I think that this case is tragic, but I'm nos sure that much about it can be extrapolated to the issue at large.
At what age do we say that someone can be assumed to know their own mind? At my time of life, I can say (and mean it) that 25 year olds are very young, but at the same time, they are fully functioning adults, who can make legally binding decisions about all sorts of things, and be expected to take the consequences of those actions. We can't reasonably say that someone has to be older to make decisions about their own lives, effectively pushing the age of majority to 30 or so.
I have a lot more sympathy for children who are encouraged to explore ideas about transitioning by teachers/parents/society - if not overtly (although the push to teach that there are 100 genders or whatever is making this more overt), by the non-questioning, knee-jerk way in which 'being in the wrong body' is accepted as the most likely reason for all sorts of distress.

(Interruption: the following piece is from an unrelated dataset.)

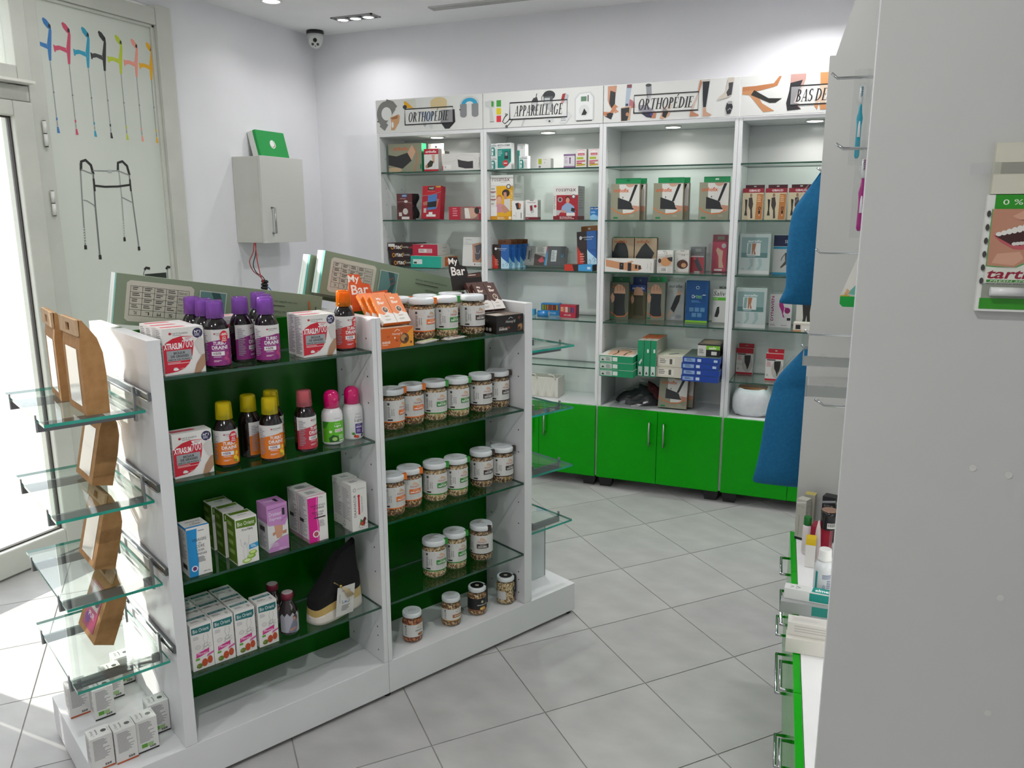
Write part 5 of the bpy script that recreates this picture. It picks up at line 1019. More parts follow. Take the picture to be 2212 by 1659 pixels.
for k in range(3):
    wbox('lumbar_belt_box', ('bottom', 'middle', 'top')[k]+' dark brown lumbar belt box of the stack of three', -2.656+(.012, .0, -.008)[k], .045, S3+k*.0485, (.186, .0478, .17), '#2a1216', [('e', .18, .42, .06, .28, '#d08a1e'), ('e', .18, .42, .035, .17, '#2a1216'), ('t', 'rtec', .26, .22, .28, .52, '#e6e0da', 'b'), ('l', [(.52, .2), (.58, .5), (.55, .8)], .02, '#d0a01e'), ('t', 'Lomby', .60, .30, .22, .34, '#d9d4d0', ''), ('t', 'soft', .84, .32, .12, .3, '#b8282e', 'b')] + ([('r', .02, .5, .26, .4, '#d9d7d4')] if k == 2 else []), Rr=[('t', 'Lombyfix confort', .2, .6, .7, .2, '#b8482e')], key='lb%d' % (k == 2), group='dark brown lumbar belt boxes')
wbox('orthosis_box', 'teal-ended box with upside-down orange panel, under the crimson box', -2.441, -.030, S3, (.214, .070, .24), '#b5b2a4', [('r', 0, 0, 1, 1, '#0fa08c'), ('r', .08, .3, .3, .42, '#c9d6d0'), ('r', .1, .34, .1, .16, '#2c3c3a')], Rr=[('r', .2, .1, .7, .8, '#c8642a'), ('t', 'orthofix', .3, .35, .5, .3, '#e0c8b0', 'u')])
wbox('orthosis_box', 'crimson-ended box lying on the teal-ended box', -2.473, .02, S3+.0712, (.176, .068, .17), '#d2d0cb', [('r', 0, 0, 1, 1, '#b01238'), ('r', .24, .24, .54, .36, '#d9cfcc'), ('r', .56, .26, .2, .32, '#c99aa6'), ('f', .27, .3, .25, .24, 3, '#7a6a6c'), ('p', [(.32, .84), (.40, .92), (.45, .86), (.36, .76)], '#e6e4e0')], Rr=[('t', 'ortho', .4, .6, .3, .14, '#6a6868', 'u'), ('f', .4, .3, .3, .1, 1, '#9a9896')])
b = MB(); b.box(-.125, .095, -.022, -.001, -.0125, -.0115, M('#0fa8a0', .4)); fo = b.build('open_flap', [o for o in col.objects if o.name == 'orthosis_box'][0])
wbox('knee_brace_box', 'white box leaning back with a grey knee brace picture', -2.180, .095, S3, (.152, .178, .055), '#d9d8d6', [('t', 'ortho', .1, .9, .3, .04, '#77777a'), ('f', .08, .8, .2, .03, 1, '#a9a9aa'), ('p', [(.42, .75), (.78, .82), (.95, .80), (.90, .14), (.48, .14), (.46, .5)], '#b98a70'), ('p', [(.52, .70), (.86, .78), (.84, .30), (.72, .20), (.60, .24), (.56, .5)], '#55525a'), ('l', [(.56, .66), (.60, .45), (.76, .44), (.80, .56)], .02, '#c9c4c4'), ('e', .58, .07, .03, .025, '#a02030'), ('t', 'adapt', .64, .05, .2, .035, '#8a888a')], rz=-3, rx=-7, sides={'B': '#8a2430'})
# ---- second cabinet
TQ = '#128478'
def accu(x, y, z, label, n='glucose_box'):
    wbox(n, label, x, y, z, (.052, .074, .045), '#dcdedd', [('p', [(.08, .05), (.55, .05), (.55, .5), (.45, .72), (.08, .72)], TQ), ('r', .14, .1, .16, .26, '#e6e8e8'), ('r', .14, .42, .2, .2, '#e6e8e8'), ('r', .05, .80, .9, .04, '#0f5c54'), ('f', .3, .87, .4, .05, 1, '#555555'), ('f', .62, .1, .3, .5, 6, '#a9abaa')], key='acs', group='small turquoise and white glucose boxes')
wbox('glucose_meter_box', 'white and turquoise glucose meter box with red round sticker', -1.945, .045, S1, (.094, .150, .045), '#dcdedd', [('p', [(.06, .06), (.5, .06), (.74, .14), (.98, .3), (.98, .78), (.06, .78)], TQ), ('t', 'ACCU-CHEK', .06, .88, .86, .07, '#1d1d20', 'b'), ('f', .06, .82, .4, .025, 1, '#7a7a7c'), ('p', [(.52, .40), (.56, .68), (.78, .68), (.80, .40)], '#22262a'), ('r', .58, .52, .16, .13, '#8a9a98'), ('e', .60, .24, .19, .12, '#c0303a'), ('r', .48, .22, .24, .035, '#eadada'), ('f', .1, .5, .35, .22, 6, '#9ccac4'), ('r', .88, .35, .05, .35, '#0c4a44')])
accu(-2.006, .05, S1, 'small glucose box at the far left, lower one of two'); accu(-2.006, .05, S1+.0746, 'small glucose box at the far left, upper one of two')
wbox('glucose_box', 'tall white and turquoise box behind the glucose meter box', -1.858, .10, S1, (.05, .146, .05), '#d4d6d5', [('r', 0, 0, .3, .75, TQ), ('f', .4, .8, .5, .12, 3, '#8a8c8b')])
accu(-1.823, .045, S1, 'small turquoise and white glucose box standing alone at the right')
wbox('test_box', 'small white box with an olive-green square', -1.695, .045, S1, (.085, .056, .045), '#dcdcd8', [('r', .1, .42, .24, .54, '#a8b02a'), ('e', .2, .18, .09, .12, '#77777a'), ('f', .44, .85, .4, .06, 1, '#8a8a88'), ('r', .52, .55, .06, .08, '#8a8a88')])
wbox('needle_box', 'white and mauve lancet box', -1.541, .045, S1, (.067, .076, .045), '#d9d6da', [('r', 0, .86, 1, .14, '#8a6a94'), ('r', 0, 0, 1, .13, '#8a6a94'), ('r', .52, .3, .1, .4, '#6a3a74'), ('e', .57, .7, .08, .05, '#6a3a74'), ('t', 'Soft', .08, .7, .25, .1, '#7a5a84'), ('f', .08, .3, .35, .3, 4, '#b0a4b4')], Rr=[('r', 0, 0, 1, 1, '#8a6a94')])
for k, x in enumerate((-1.471, -1.396)):
    wbox('test_strip_stack', ('left', 'right')[k]+' white box with red and lime print beside the lancet box', x, .045+.0*k, S1, (.064, .100, .045), '#dcd8d2', [('e', .5, .86, .34, .1, '#e6dedd'), ('l', [(.2, .92), (.5, .97), (.8, .92)], .03, '#d86a70'), ('r', .22, .66, .6, .12, '#b83040'), ('t', 'monolet', .28, .69, .48, .06, '#f0dada', 'b'), ('r', .12, .45, .6, .12, '#a8b82c'), ('p', [(.1, .28), (.9, .32), (.9, .40), (.1, .38)], '#c06a78'), ('p', [(.1, .08), (.9, .12), (.9, .2), (.1, .18)], '#b8a02c'), ('r', .1, .2, .5, .06, '#b83040')], key='ts', group='white boxes with red and lime print')
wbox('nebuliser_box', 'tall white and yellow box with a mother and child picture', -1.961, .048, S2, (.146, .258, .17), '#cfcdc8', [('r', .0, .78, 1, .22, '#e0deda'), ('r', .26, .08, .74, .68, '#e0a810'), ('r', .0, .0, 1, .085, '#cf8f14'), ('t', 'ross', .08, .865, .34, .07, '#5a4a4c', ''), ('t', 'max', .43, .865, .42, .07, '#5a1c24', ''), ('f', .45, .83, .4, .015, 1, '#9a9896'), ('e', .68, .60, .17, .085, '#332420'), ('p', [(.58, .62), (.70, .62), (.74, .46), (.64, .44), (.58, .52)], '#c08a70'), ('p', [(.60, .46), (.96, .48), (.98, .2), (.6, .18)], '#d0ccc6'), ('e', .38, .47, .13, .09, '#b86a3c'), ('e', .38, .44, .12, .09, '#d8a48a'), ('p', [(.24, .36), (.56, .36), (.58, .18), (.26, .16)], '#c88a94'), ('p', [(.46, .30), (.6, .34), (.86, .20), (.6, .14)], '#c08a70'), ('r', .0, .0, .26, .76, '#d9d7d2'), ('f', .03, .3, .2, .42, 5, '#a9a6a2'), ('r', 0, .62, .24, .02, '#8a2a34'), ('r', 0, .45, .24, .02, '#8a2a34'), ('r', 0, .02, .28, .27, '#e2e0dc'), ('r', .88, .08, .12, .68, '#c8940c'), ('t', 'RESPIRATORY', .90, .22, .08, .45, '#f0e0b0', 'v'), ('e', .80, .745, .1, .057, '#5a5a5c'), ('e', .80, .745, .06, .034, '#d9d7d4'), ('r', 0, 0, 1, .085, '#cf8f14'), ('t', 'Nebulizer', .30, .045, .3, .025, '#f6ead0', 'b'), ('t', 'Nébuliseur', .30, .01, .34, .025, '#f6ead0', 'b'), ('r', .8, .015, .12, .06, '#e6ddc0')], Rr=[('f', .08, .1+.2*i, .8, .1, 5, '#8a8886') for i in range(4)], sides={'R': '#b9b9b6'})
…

When someone is told something for long enough at a young age they are more likely to believe it - after all, children have picked up on the sorts of gender stereotyping that feminists have fought against for years. Blue or pink, dolls or Tonka toys, toy kitchens or garages - that sort of thing. Preference for the sorts of toys that many of us will have seen as unisex is now being interpreted as grounds for assuming that a child would be happier if treated as the opposite sex from the one they are. I find that more worrying than one case of an adult making a terrible mistake, really. That is not to say that I don't sympathise with TullipR - of course I do. His life is ruined.
If anything good can come from this it will be that adults will see what can happen and the push back against Stonewall and all its works will gather even more momentum. Let's hope so.